Now a couple years after the release of Uncharted 2 comes the third entry, Drake's Deception. The first and foremost thing I must say is this: Uncharted 3 is the best looking game to date on any platform ever. From the expert animation to the believable facial expressions, improved eyes (Uncharted 2 had some CREEPY weird glowy eyes, especially with Chloe) and awe-inspiring vistas, Drake's Deception really shines. The setpiece moments hit hard and fast and are even more impressive than before, and there are plenty of well-placed "quiet moments" that help make the big moments hit harder.

It is with some trepidation, then, that I write my complaints about this game that ultimately held me back from totally loving the experience start-to-finish. For as good as the melee combat feels and for the great variety of weapons in shooting, and the gorgeous look of each locale, the action in the game is simply lacking. I complained that Among Thieves had some serious rough spots with sudden unfair difficulty spikes and overly savvy enemies, and Uncharted 3 seems to have this problem WORSE than the second. I can point to two or three entire chapters in the game where I simply wanted to either give up on the game or lower the difficulty level down from the default normal (straight in the middle of five settings) since I was having exactly no fun whatsoever with the segments in the game. In particular, a horrifically badly-made part of the game is located in a pirate ship level where there's dozens of dead-aim enemies everywhere that flank you, come in from your blind spots with high-powered shotguns and take you out immediately with no chance of escape, and myriad armored and huge enemy types that don't go down quickly. In a more well-designed game you'd find these situations challenging but fair and doable, but ultimately it feels like these various sections (which totally kill the momentum the game has) were designed by a developer that doesn't know shooters well.
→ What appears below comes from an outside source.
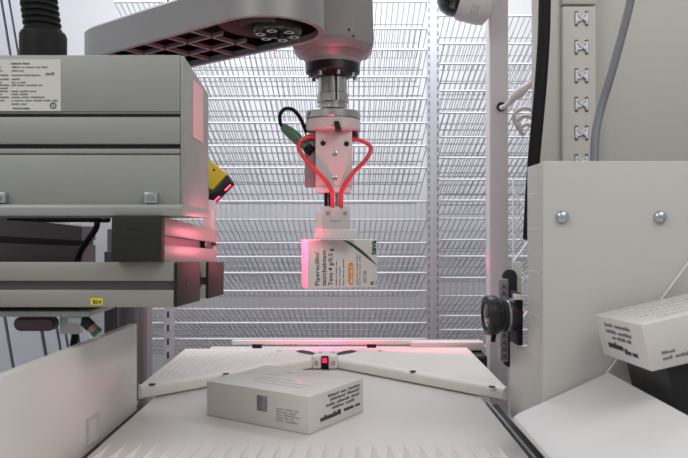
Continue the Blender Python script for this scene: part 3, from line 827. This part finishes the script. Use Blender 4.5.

To contrast, I have played through the previous Gears of War games on the highest difficulty level, which was a challenging feat and required a lot of concentration and skill, but at no point did I feel like the game was being simply unfair with me. I have played through much of Gears 3 on the hardest difficulty as well and it's tough and unforgiving, but it's smartly designed in a way that it simply requires playing the game more precisely and being smarter about how you handle enemy waves, not finding a way to cheat the enemy AI so it doesn't beat you constantly while you're taking down another group of enemies.

Also, I thought I was just having problems playing the game and had gotten bad at shooters suddenly for some reason, but then I read this story about how numerous small tweaks to the gameplay led to broken shooting mechanics, I felt a lot better about myself. I never played the game post-patch so I can't report on that improvement, but it would help a lot of the frustration inherent in the shooting.

Another issue for me was the story overall. Like the previous games, the voice acting and writing are superb. Witty, believable lines come constantly from these characters we've all come to love. The look of the game also helps strengthen the tone that's set, and there are some great antagonists and twists in the story that make the experience exciting. But by the end of the game, I was trying to think about what was ultimately accomplished. It brings up some interesting questions about the ultimate purpose of Nathan Drake's adventures, which are cool, but there are entire sections of the game that have nothing to do with the progression of the story or anything that's going on, and even in some of them (the pirate ship part, for example) make me wonder why they even existed at all, despite the really cool use of technology. (In fact, I'm so very fascinated by the creation process behind this game that I bought the collector's edition of Drake's Journal and I've watched all these videos. THAT part is outstanding)

A spoiler alert: at one point, Nathan is taken prisoner by a pirate captain and is tied up inside the brig of a ship. The pirate tells him that he is going to go torture Sully to get some information out of him since Nate won't talk. Drake ends up breaking out and fighting (and killing) dozens of pirates in pursuit of the captain to find Sully, and at the very end of the search he discovers that he never had Sully in the first place, and the pirate captain proceeds to try to kill Drake. Why? Why didn't he just kill him in the first place? What was this whole farce about? There was absolutely no reason for that character to do that at the expense of so many of his crew members...there was no payoff, no point, and ultimately it was such a weird contrast to the story's overall purpose that I was left utterly perplexed.

That's not to say there aren't great, tender moments among the characters, and I rather enjoy where things were left by the end of the game, but the whole last section of the game is remarkably similar to the last (including how it all ends up) and there are some rather large unanswered questions that I don't see getting resolved in another game since they only relate to this one.

In the end, the fact that I was so compelled to play through this game twice in one week just goes to show that the strengths in Uncharted 3 far outweigh the weaknesses. Unfortunately, the flaws and unfixed problems from 2 just make the experience weaker overall, and the fact that the story ultimately doesn't go anywhere is a huge letdown. All told, PS3 owners should definitely check out Nathan Drake's final (?) game for the platform, but it's hard to not feel that it could have been so much more.